Plus grave, le ministre Sidy Touré et le préfet d’Abidjan arrivés les premiers sur les lieux seront proprement humiliés par les hommes de Bacongo. S’il n’y avait pas la sécurité rapprochée de ces deux commis de l’Etat, on aurait peut-être eu le pire. Ce d’autant que le chef de la délégation de Bacongo a osé jeter à la face du ministre, de sales petits mots repérés du reste par les journalistes présents lors des échauffourées. Ce même type a arraché des mains d’un collaborateur du ministre, son téléphone portable qu’il a fracassé au sol avant de l’écraser à l’aide de ses godasses. Si Bacongo n’est pas un monstre, comment peut-il humilier ainsi un ministre de la République accompagné, s’il vous plaît, du préfet d’Abidjan ?
En tout état de cause, la question de sa place réelle dans la République ne se pose plus. Le ministre Sidy Tiémoko qui la connaît mieux que quiconque n’avait pas daigné faire un communiqué sur ces intolérables incidents jusqu’à ce qu’un article de presse qu’il juge téléguidé l’ait poussé à sortir de ses gonds. Ceux qui ont lu ce droit de réponse adressé à un confrère ont dû se rendre compte de la trop grande prudence avec laquelle le ministre, à travers son chargé de la Communication, a dénoncé cette prévarication. Bien que les casseurs aient dit clairement avoir été envoyés par Bacongo, bien qu’il sache lui-même que c’est l’œuvre de Cissé Bacongo, nulle part dans son droit de réponse il ne fait allusion au ministre-gouverneur. « Yeux connaît bagage qui est lourd », dit-on chez les zougloumen.

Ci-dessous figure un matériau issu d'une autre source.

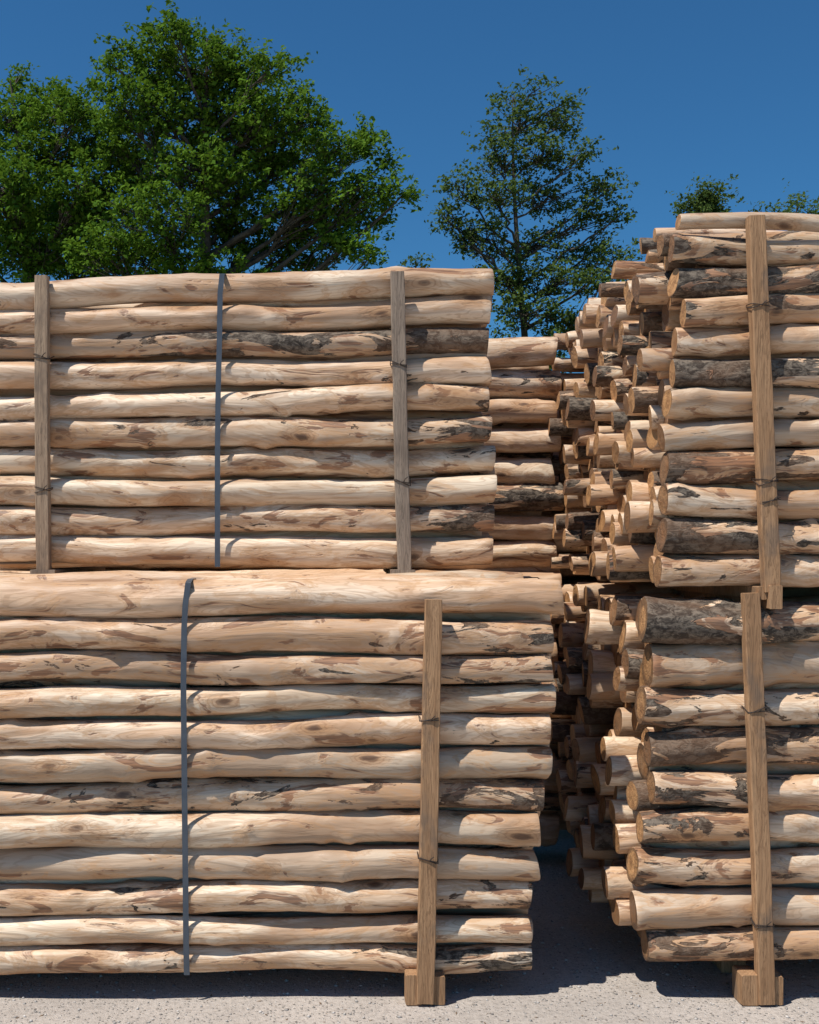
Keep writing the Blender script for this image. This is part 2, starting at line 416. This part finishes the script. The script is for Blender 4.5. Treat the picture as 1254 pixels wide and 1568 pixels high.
# ---- right lower bundle
E=empty('log_bundle')
bundle(E,RF,[957,1022,1086,1148,1214,1272,1332,1397,1457],
       [990,1000,989,1000,1004,986,976,975,993],917,1480,'R',2.7,9,.11,.08,.06,
       barks={0:.97,1:.35,2:.65,3:.72,4:.5,5:.6,6:.5,7:.3,8:.7},small=.82)
E2=empty('log_bundle')
bundle(E2,RB,[HY+(v-HY)/k for v in [932,985,1035,1085,1135,1185,1235,1290,1340,1395,1450]],
       [VX+(996-VX)/k+o for o in [0,4,0,-3,0,2,0,-5,-8,-4,0]],HY+(908-HY)/k,HY+(1478-HY)/k,'R',2.7,9,.108,.15,.06)
d=RF-.036
board('stake',(X(1171,d),d,.01),(X(1150,d),d,Z(908,d)),.06,.045,M_STB,E)
for dx in (0,1.5):
    skid(E,X(1166,d)+dx,d-.012,.001,.115,.155,.1,M_STB); beam(E,X(1167,d)+dx,d+.3,d+2.0,.001,.10,.10,M_STB)
wires(E,[(X(1157,d),d,Z(1088,d),.062,.045),(X(1168,d),d,Z(1414,d),.062,.045)])

# ---- stack standing behind the right hand bundles
G=empty('log_bundle')
GF=6.35
bundle(G,GF,list(range(600,1260,34)),[800]*len(range(600,1260,34)),583,1270,'R',2.9,3,.12,.0,.04,small=1.0)
skid(G,1.7,GF,.001,.10,.15,.4,M_STB); skid(G,3.2,GF,.001,.10,.15,.4,M_STB)

# ---------------------------------------------------------------- ground
mesh_obj('ground',[(-600,-600,0),(600,-600,0),(600,900,0),(-600,900,0)],[(0,1,2,3)],M_GR)
mesh_obj('grass_field',[(-600,13,.004),(600,13,.004),(600,880,.004),(-600,880,.004)],[(0,1,2,3)],M_GRASS)
def scatter(name,n,xr,yr,s0,s1,mat,flat,pw=2.5):
    base=np.array([(1,0,0),(-1,0,0),(0,1,0),(0,-1,0),(0,0,1),(0,0,-1)],float)
    fc=[(0,2,4),(2,1,4),(1,3,4),(3,0,4),(2,0,5),(1,2,5),(3,1,5),(0,3,5)]
    V=[];Fs=[]
    for i in range(n):
        s=s0+(s1-s0)*random.random()**pw
        a=random.uniform(0,6.28); sx,sy2,sz=s*random.uniform(.6,1.2),s*random.uniform(.5,1)*(.45 if flat else 1),s*random.uniform(.35,.6)*(.3 if flat else 1)
        v=base*[sx,sy2,sz]*rng.uniform(.8,1.2,(6,3))
        ca,sa=math.cos(a),math.sin(a)
        v=np.stack([v[:,0]*ca-v[:,1]*sa,v[:,0]*sa+v[:,1]*ca,v[:,2]],-1)
        x=random.uniform(*xr); y=random.uniform(*yr)
        V.append(v+[x,y,sz*.3]); Fs.append(np.array(fc)+6*i)
    return mesh_obj(name,np.concatenate(V),np.concatenate(Fs),mat)
scatter('gravel',12000,(-1.8,2.4),(3.3,6.5),.0012,.012,M_PEB,False,4)
scatter('wood_chips',320,(-1.6,2.3),(3.75,4.6),.003,.018,M_CHIP,True)

# ---------------------------------------------------------------- trees
def tree(name,dist,trunk_px,lobes,mat,dens,leafn,lsz,sig=(.17,.13),trunk_r=.22,seed=1,ydepth=.6,core=.3,tw=1.0):
    r=np.random.default_rng(seed); E0=empty(name)
    bx=X(trunk_px,dist); V=[];Fc=[]
    L=[]
    for (px,py,rx,ry) in lobes:
        s=dist/F; L.append([X(px,dist),dist,Z(py,dist),rx*s,ry*s])
    cx=np.mean([l[0] for l in L]); W=max(abs(l[0]-cx)+l[3] for l in L)
    zb=min(l[2] for l in L)
    for l in L:
        rem=math.sqrt(max(.05,1-((l[0]-cx)/W)**2))
        dy=r.uniform(-1,1)*W*ydepth*rem
        l[1]+=dy; l[0]*=l[1]/dist; l[2]=CH+(l[2]-CH)*l[1]/dist
    ztop=max(l[2]+l[4] for l in L)
    tp=[]; n=14; zt=ztop-.8; top_x=[l for l in L if l[2]==max(q[2] for q in L)][0][0]
    for k in range(n):
        t=k/(n-1); tp.append((bx+(top_x-bx)*t**1.5+.12*math.sin(4*t+seed)*t*2,dist+.15*math.sin(5*t+2*seed),zt*t-.1*(k==0)))
    tp=np.array(tp); tr=trunk_r*(1-np.linspace(0,1,n))**.8+.015; tr[0]*=1.4
    tube(V,Fc,tp,tr,10)
    def trunk_at(z):
        z=min(max(z,0),zt); return np.array([np.interp(z,tp[:,2],tp[:,i]) for i in range(3)]),float(np.interp(z,tp[:,2],tr))
    LV=[];
    for l in L:
        c=np.array(l[:3]); hd=math.hypot(c[0]-bx,c[1]-dist)
        za=max(.28*zb+.5,min(zt-.2,c[2]-.75*hd-.3*l[4])); p0,rt=trunk_at(za)
        mid=(p0+c)/2+np.array([0,0,-.12*hd])+r.normal(0,.15,3)
        m=10; tt=np.linspace(0,1,m)[:,None]
        limb=(1-tt)**2*p0+2*tt*(1-tt)*mid+tt**2*c+ r.normal(0,.04,(m,3))*np.sin(np.pi*tt)
        r0=min(rt*.6,.03+.012*hd+.01*l[3]*3)
        tube(V,Fc,limb,np.linspace(r0,.015,m),6)
        nc=max(4,int(dens*math.pi*l[3]*l[4]))
        for q in range(nc):
            u=r.normal(0,1,3); u/=np.linalg.norm(u); rad=core+(1-core)*r.random()**.6
            if r.random()<.12: rad*=1.18
            cc=c+u*rad*np.array([l[3],l[3]*.9,l[4]])
            a=limb[r.integers(m//2,m)]
            mm=(a+cc)/2+r.normal(0,.1,3)+np.array([0,0,-.05])
            t4=np.linspace(0,1,5)[:,None]; tw_=(1-t4)**2*a+2*t4*(1-t4)*mm+t4**2*cc
            tube(V,Fc,tw_,np.linspace(.016*tw,.005*tw,5),3)
            nl=int(leafn*r.uniform(.5,1.4)); sc=r.uniform(.7,1.3)
            ns=r.integers(3,6); sprays=cc+r.normal(0,1,(ns,3))*[sig[0]*sc,sig[0]*sc,sig[1]*sc]
            P=sprays[r.integers(0,ns,nl)]+r.normal(0,1,(nl,3))*[sig[0]*.45,sig[0]*.45,sig[1]*.45]
            LV.append(P)
    mesh_obj('trunk_and_branches',V,Fc,M_BARK,E0,True)
    P=np.concatenate(LV); N=len(P)
    nrm=r.normal(0,.65,(N,3))+[-.3,-.3,.85]; nrm/=np.linalg.norm(nrm,axis=1)[:,None]
    a=np.cross(nrm,r.normal(0,1,(N,3))); a/=np.linalg.norm(a,axis=1)[:,None]; b=np.cross(nrm,a)
    ls=lsz*r.uniform(.6,1.3,(N,1)); lw=ls*r.uniform(.45,.7,(N,1))
    fold=nrm*ls*.12
    Q=np.stack([P-a*ls*.5,P+b*lw*.5+fold,P+a*ls*.5,P-b*lw*.5+fold],1).reshape(-1,3)
    Fq=np.arange(N*4).reshape(N,4)
    mesh_obj('foliage',Q,Fq,mat,E0)
    print(name,N)
tree('deciduous_tree',25,335,[(275,44,40,22),(235,50,24,20),(318,70,34,24),(215,100,50,34),(178,104,24,16),(290,105,66,38),(355,110,55,38),(418,100,38,20),(450,150,28,20),(190,165,44,40),(250,175,66,46),(330,185,75,48),(405,185,65,46),(472,178,36,28),
   (375,255,85,45),(450,245,70,40),(520,225,50,30),(560,225,30,22),(592,245,14,10),(575,285,38,24),(618,298,12,6),(555,325,50,28),(500,290,60,36),(300,260,90,50),(215,260,56,46),(180,225,36,36),(470,330,76,38),(350,335,95,44),(240,335,76,44),(170,310,50,46),(535,372,48,26),(570,390,22,16),(450,385,66,28),(370,378,55,22),(290,395,55,22),(210,385,50,24),(160,390,60,35),(390,450,150,40),(240,470,120,50)],
   M_LEAF,29,46,.125,sig=(.16,.12),seed=3,trunk_r=.26,ydepth=.5)
tree('deciduous_tree',27,60,[(28,118,20,18),(55,160,48,26),(20,185,56,36),(95,165,36,28),(120,170,30,30),(140,215,34,40),(75,235,70,44),(130,285,55,42),(10,290,70,50),(70,320,75,42),(120,350,60,42),(60,385,70,30),(20,370,80,45),(130,400,80,40),(-60,220,70,60),(-80,330,90,70),(30,480,120,50)],
   M_LEAF,29,46,.125,sig=(.16,.12),seed=5,trunk_r=.26,ydepth=.5)
tree('slender_tree',30,818,[(826,135,30,12),(785,150,24,12),(860,160,26,14),(795,190,60,26),(860,190,36,28),(750,205,20,20),(765,245,44,28),(835,240,54,32),(895,235,22,22),(700,285,34,18),(672,318,14,10),(685,335,28,22),(715,365,30,16),(760,300,56,28),(840,300,60,30),(930,290,34,20),(955,325,16,14),(900,330,50,26),(745,365,55,28),(820,375,60,30),(905,385,48,26),(945,400,34,22),
   (770,425,60,28),(860,430,66,28),(930,440,34,24),(810,480,70,28),(880,500,60,26),(800,560,90,50)],
   M_LEAF2,21,34,.125,sig=(.17,.12),seed=8,trunk_r=.14,core=.2,tw=1.1,ydepth=.35)
tree('small_tree',30,1078,[(1080,292,22,9),(1058,308,20,10),(1094,310,20,12),(1078,325,40,16),(1078,345,40,24),(1078,390,60,30)],M_LEAF2,40,44,.12,seed=11,trunk_r=.12,ydepth=.2)
tree('small_tree',30,1222,[(1222,306,18,8),(1200,322,26,8),(1240,322,26,10),(1165,326,18,5),(1225,345,50,16),(1220,390,70,30)],M_LEAF2,17,28,.12,seed=12,trunk_r=.12,core=.2,tw=1.3,ydepth=.2)
tree('small_tree',30,640,[(637,398,8,6),(640,420,18,14),(640,460,40,25)],M_LEAF2,18,28,.12,seed=13,trunk_r=.1,core=.2,ydepth=.2)

# ---------------------------------------------------------------- light
el=math.radians(62); az=math.radians(56)
to_sun=Vector((-math.sin(az)*math.cos(el),-math.cos(az)*math.cos(el),math.sin(el)))
sl=bpy.data.lights.new('sun','SUN'); sl.energy=5.0; sl.angle=math.radians(.5); sl.color=(1,.955,.885)
so=bpy.data.objects.new('sun',sl); so.rotation_euler=to_sun.to_track_quat('Z','Y').to_euler(); so.location=(-5,-5,12); scene.collection.objects.link(so)
w=bpy.data.worlds.new('World'); scene.world=w; w.use_nodes=True
wn=w.node_tree.nodes; wl=w.node_tree.links
sk=wn.new('ShaderNodeTexSky'); sk.sky_type='NISHITA'; sk.sun_disc=False
sk.sun_elevation=el; sk.sun_rotation=math.radians(180)+az; sk.air_density=1.0; sk.dust_density=0.0; sk.ozone_density=1.5; sk.altitude=300
tint=wn.new('ShaderNodeMix'); tint.data_type='RGBA'; tint.blend_type='MULTIPLY'; tint.inputs[0].default_value=1
tint.inputs[7].default_value=(.42,1.02,1.42,1)
bg=wn['Background']; bg.inputs[1].default_value=.066
wl.new(sk.outputs[0],tint.inputs[6]); wl.new(tint.outputs[2],bg.inputs[0])
cam=bpy.data.cameras.new('camera'); co=bpy.data.objects.new('camera',cam); scene.collection.objects.link(co)
co.location=(0,0,CH); co.rotation_euler=(math.radians(90),0,0)
cam.sensor_width=36; cam.sensor_fit='AUTO'; cam.lens=36*F/1568
cam.shift_x=97/1568; cam.shift_y=61/1568; cam.clip_end=3000; cam.clip_start=.05
scene.camera=co
scene.view_settings.view_transform='Standard'; scene.view_settings.look='None'; scene.view_settings.exposure=0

Sidy n’est apparemment pas le seul à connaître la place sécurisée du monstre Bacongo. Le Premier ministre Beugré Mambé, selon une information donnée par les services du district, aurait reçu, dès après l’incident, le ministre des Ressources animales et halieutiques et le gouverneur du district d’Abidjan, loin des caméras, pour régler l’affaire à l’amiable. Qui est fou pour monter sur ses grands chevaux dans une affaire où visiblement, le monstre créé est à l’échauffement avant de prendre le chemin de la destruction des biens des moins nantis ? En attendant de pénétrer à nouveau dans la case pour y briser tout. Au nom de la monstruosité.